Thank you, Patty! It’s a marvelous quilting job!! She had to turn the quilt several times, as the panto is placed directionally for all 4 sides. She also worked hard to make nice corners for the roping and I’m really, really happy with it all. I know that part wasn’t easy – she ended up waiting a few weeks for her computer system to be installed and then had a better time with that part.


Picking this quilt up from her was like Christmas for me! Wow, it looked great, and it turned a depression episode around for me.  The binding was a bit of a challenge. It’s cut on the bias, but I wanted to switch between the turquoise and the navy at each juncture on the top. Wow! I actually redid 3 of the settings – one of those 3 times – to get the turquoise-to-blue line to match up exactly. I’m glad I went to the effort, because I really like the unbroken shape of the quilt’s outer corner shape.

Once I got it bound, it was time to add the shells and trim that I’d found along the way.  You know how it goes – you’ve popped into a store for some thread or whatever, and your eye sees something as you walk past a display, and your brain screams “Stop! wouldn’t that be awesome for that quilt?”  . . .

Looking at the trims, I realized the twill of the shell yardage would shrink way differently than the polyester ribbon, so I soaked everything carefully in hot water for several minutes before drying them on the shoe rack in my dryer. Did that twice just to be certain I wouldn’t have future problems when washing the quilt.

My boat

I attached the shell yardage and ribbon at the same time, working oh-so-slowly at my machine with the walking foot.  Had to shift the needle as far right as it would go to keep the foot’s edge from riding over the shells.  Patty had pointed out to me that if my trim had dangling shells, I’d need to turn the top one so they’d fall the right way. 

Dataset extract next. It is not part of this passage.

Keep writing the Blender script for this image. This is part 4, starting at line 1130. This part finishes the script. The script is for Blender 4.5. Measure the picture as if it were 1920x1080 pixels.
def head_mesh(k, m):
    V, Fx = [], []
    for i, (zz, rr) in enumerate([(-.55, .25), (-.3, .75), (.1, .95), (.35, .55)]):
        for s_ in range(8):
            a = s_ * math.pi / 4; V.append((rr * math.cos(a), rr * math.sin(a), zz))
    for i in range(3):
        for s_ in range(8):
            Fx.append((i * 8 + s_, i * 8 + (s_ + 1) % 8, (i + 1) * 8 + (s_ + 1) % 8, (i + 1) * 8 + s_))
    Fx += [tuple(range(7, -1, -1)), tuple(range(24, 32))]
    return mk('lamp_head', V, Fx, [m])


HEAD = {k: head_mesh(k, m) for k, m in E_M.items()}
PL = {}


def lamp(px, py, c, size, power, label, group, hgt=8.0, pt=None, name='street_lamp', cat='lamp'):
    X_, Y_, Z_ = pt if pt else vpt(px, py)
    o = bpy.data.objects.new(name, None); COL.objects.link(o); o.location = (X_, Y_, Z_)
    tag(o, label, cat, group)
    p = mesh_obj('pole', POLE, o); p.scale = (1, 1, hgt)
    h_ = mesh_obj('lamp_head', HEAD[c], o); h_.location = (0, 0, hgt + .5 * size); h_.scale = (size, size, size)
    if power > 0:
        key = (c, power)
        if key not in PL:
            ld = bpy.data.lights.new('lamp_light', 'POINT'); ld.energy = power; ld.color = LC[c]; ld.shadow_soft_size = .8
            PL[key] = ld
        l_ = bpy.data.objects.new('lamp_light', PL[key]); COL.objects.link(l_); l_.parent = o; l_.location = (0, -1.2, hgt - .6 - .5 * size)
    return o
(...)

Once I got to putting it on, though, I couldn’t deal with the “backwardness” that would create in the ribbon placement, so the next step was go along, hand stitching each beaded shell strand down invisibly so that they would all fringe outward nice and neatly when hanging on the wall.  A bit OCD?  Maybe, but now that it’s finished, it was definitely worth that extra step.  (Oh, and every evening that I sat down in front of a show with Scott to work on this, Koko kept insistently trying to burrow into it, and then getting angry with me because I wouldn't let him - don't want cat hairs on this one!)  

Then I started painstakingly stitching each of the little loose shells around the mariner’s star. Each one had a double pass and was knotted before moving to the next, and when I was finally around the circle, I took a third pass just for added security, making knots at each compass point. Add the center steering piece, and the front was finished!

I had a lot of fun making the label. It just had to be a sailboat, of course.  Fiddled in Word with shaped and text manipulation to create the two sails. The little graphic on the big sail is our guild’s logo. I didn’t have fun making the hanging sleeve, but that’s crucial on this quilt, as it’ll go to a couple of shows and will otherwise hang in my house.

Now I just have to make a wall for it!

I'm hoping to find out who made each sailboat at the next meeting: 

Given our locale, this gal
must be a UF or Auburn fan!


  1. Lynnette,

    This quilt is super nice. The Mariner's Star is the perfect touch!!! I thoroughly enjoyed looking at pictures of your quilt.

  2. If you are daring... Take a permanent pen and have the ladies each sign their blocks. That way you'll always remember who did which one.


  3. What an amazing quilt you created! And the mariners compass block is just stunning!!

  4. Fabulous, I love everything about it--enjoy!

  5. How fun to make a quilt with friends! I love how each boat shows a slightly different personality. The mariner's compass is simply awesome! I'll have to try one of those someday.

  6. Lyn, that is such a good story about how your quilt was born. So much time and effort and creativity was used to make a lovely quilt. Keep Koko off it. You will have to hang it.

  7. it is lovely & your LA'er did a great job. You should enter it in a show!

  8. Hermoso!! que trabajo con cada bloque. la estrella es fascinante

  9. What a great quilt. I love the mariner's compass and the shells.

    Koko is a cutie!

  10. Oh I love this. What a cool idea to set all the blocks this way. I love all of the stuff you added.

  11. Love Love Love the quilt and the details you've added. And that Mariner's star is fantastic.

  12. Lyn, I LOVE this quilt!! The story behind it's making is just wonderful!!

  13. I loved reading your journey of making the quilt. It looks fantastic.

  14. Wonderful quilt and I love all the details you added with the beads. The mariner's star is Great. And it is sooo nice to have one finished.
    My UFO's have been weighing heavier and heavier on my mind lately - so I know it's just about time to really start tackling them.

  15. Thank you for sharing the details of your beautiful quilt. I love all of the embellishment you added, it really makes it special. The mariner's star is fabulous.

  16. What an awesome quilt! Just love all the detail - super cool label so befitting. This is a show quilt! Thank you for sharing.

  17. Terrific quilt! I love your clever combination of Mariners and Sailboats! and the finishing is absolutely incredible!

  18. Wow, this is amazing! I love how multi-dimensional it is. Tycho says Koko isn't taking full advantage of his cat stretch. ;)

  19. How wonderfully creative! I love your 3-D additions - the perfect touch!! Whoop whoop!!

  20. This is a beautiful quilt! I love an embellished quilt. It just adds so much to the detail. Well done!

  21. Your quilt turned out amazing. Love the whole story of the birth of your quilt. Very pretty.